What you are asked to do =>
Write out the full listing again, exactly as it stands.

Material provided =>
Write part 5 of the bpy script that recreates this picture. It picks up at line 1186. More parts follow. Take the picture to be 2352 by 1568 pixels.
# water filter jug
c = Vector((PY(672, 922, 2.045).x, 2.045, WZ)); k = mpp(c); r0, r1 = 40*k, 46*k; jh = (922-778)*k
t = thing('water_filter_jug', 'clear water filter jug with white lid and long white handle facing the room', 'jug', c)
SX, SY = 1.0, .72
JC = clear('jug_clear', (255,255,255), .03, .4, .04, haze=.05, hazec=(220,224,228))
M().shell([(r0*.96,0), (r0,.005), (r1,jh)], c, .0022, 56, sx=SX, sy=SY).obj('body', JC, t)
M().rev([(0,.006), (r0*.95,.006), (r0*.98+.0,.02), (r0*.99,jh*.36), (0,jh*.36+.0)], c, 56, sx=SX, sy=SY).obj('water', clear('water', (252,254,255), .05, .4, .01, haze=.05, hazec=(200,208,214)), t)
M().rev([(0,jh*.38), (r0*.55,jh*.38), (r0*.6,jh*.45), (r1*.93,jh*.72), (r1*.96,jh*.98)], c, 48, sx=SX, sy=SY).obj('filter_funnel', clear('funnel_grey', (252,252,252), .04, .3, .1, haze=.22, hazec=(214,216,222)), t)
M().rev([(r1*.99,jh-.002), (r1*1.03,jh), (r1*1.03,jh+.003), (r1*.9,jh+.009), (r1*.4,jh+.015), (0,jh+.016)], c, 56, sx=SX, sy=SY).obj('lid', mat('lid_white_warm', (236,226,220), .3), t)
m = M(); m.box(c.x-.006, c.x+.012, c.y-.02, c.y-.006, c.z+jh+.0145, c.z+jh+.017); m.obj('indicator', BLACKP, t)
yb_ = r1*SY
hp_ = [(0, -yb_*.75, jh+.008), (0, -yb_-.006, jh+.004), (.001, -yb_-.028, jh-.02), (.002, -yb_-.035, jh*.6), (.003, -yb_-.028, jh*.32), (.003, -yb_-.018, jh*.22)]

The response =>
Write part 5 of the bpy script that recreates this picture. It picks up at line 1186. More parts follow. Take the picture to be 2352 by 1568 pixels.
# water filter jug
c = Vector((PY(672, 922, 2.045).x, 2.045, WZ)); k = mpp(c); r0, r1 = 40*k, 46*k; jh = (922-778)*k
t = thing('water_filter_jug', 'clear water filter jug with white lid and long white handle facing the room', 'jug', c)
SX, SY = 1.0, .72
JC = clear('jug_clear', (255,255,255), .03, .4, .04, haze=.05, hazec=(220,224,228))
M().shell([(r0*.96,0), (r0,.005), (r1,jh)], c, .0022, 56, sx=SX, sy=SY).obj('body', JC, t)
M().rev([(0,.006), (r0*.95,.006), (r0*.98+.0,.02), (r0*.99,jh*.36), (0,jh*.36+.0)], c, 56, sx=SX, sy=SY).obj('water', clear('water', (252,254,255), .05, .4, .01, haze=.05, hazec=(200,208,214)), t)
M().rev([(0,jh*.38), (r0*.55,jh*.38), (r0*.6,jh*.45), (r1*.93,jh*.72), (r1*.96,jh*.98)], c, 48, sx=SX, sy=SY).obj('filter_funnel', clear('funnel_grey', (252,252,252), .04, .3, .1, haze=.22, hazec=(214,216,222)), t)
M().rev([(r1*.99,jh-.002), (r1*1.03,jh), (r1*1.03,jh+.003), (r1*.9,jh+.009), (r1*.4,jh+.015), (0,jh+.016)], c, 56, sx=SX, sy=SY).obj('lid', mat('lid_white_warm', (236,226,220), .3), t)
m = M(); m.box(c.x-.006, c.x+.012, c.y-.02, c.y-.006, c.z+jh+.0145, c.z+jh+.017); m.obj('indicator', BLACKP, t)
yb_ = r1*SY
hp_ = [(0, -yb_*.75, jh+.008), (0, -yb_-.006, jh+.004), (.001, -yb_-.028, jh-.02), (.002, -yb_-.035, jh*.6), (.003, -yb_-.028, jh*.32), (.003, -yb_-.018, jh*.22)]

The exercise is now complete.